DEMOCRATS IN OREGON SHOVE REPUBLICANS ASIDE: Democrats are in charge of nearly all aspects of government in Oregon – the House, the Senate and the Governor’s Office. They lead 35-25 in the House and 18-12 in the Senate and they hold the Governor’s Office.

Republicans in the House are complaining that Democrat leaders there are giving the Rs short shrift in dividing up the committee assignments for the 2017 legislative session. Sure, the Ds are in charge and they get to assign committees, but as the Oregonian opined this week, Democrats “should court Republican support anyway for reasons far beyond bi-partisan bragging rights.

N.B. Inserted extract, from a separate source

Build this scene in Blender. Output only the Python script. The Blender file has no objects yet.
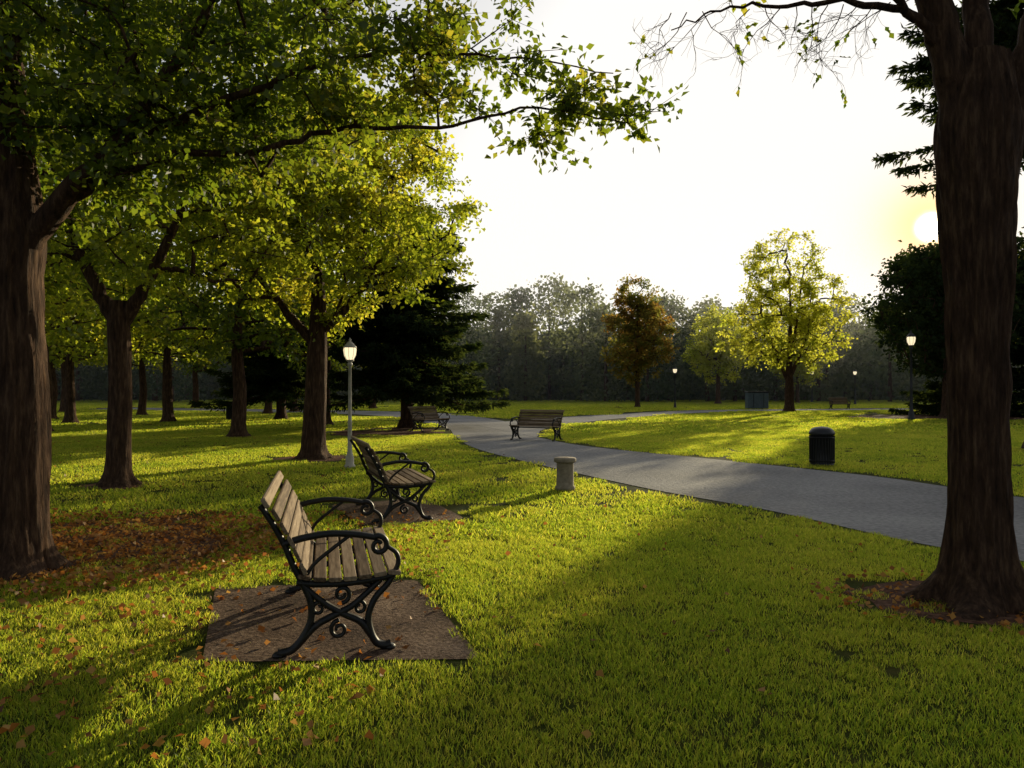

First, the problems of educational mediocrity, a massive budget deficit and the lack of affordable housing cut across Oregonians – from urban Democratic precincts to Republican strongholds – and those elected to represent them deserve a hand in shaping policies to meet their constituents’ needs.”

Further, the Oregonian used a telling phrase by saying that “good legislation is not created in an echo chamber.” My pet peeve is that those in charge, in this case, the Democrats, usually overplay their leadership hand – yelling in the echo chamber, if you will – rather than getting about the business of finding real solutions to real public policy problems.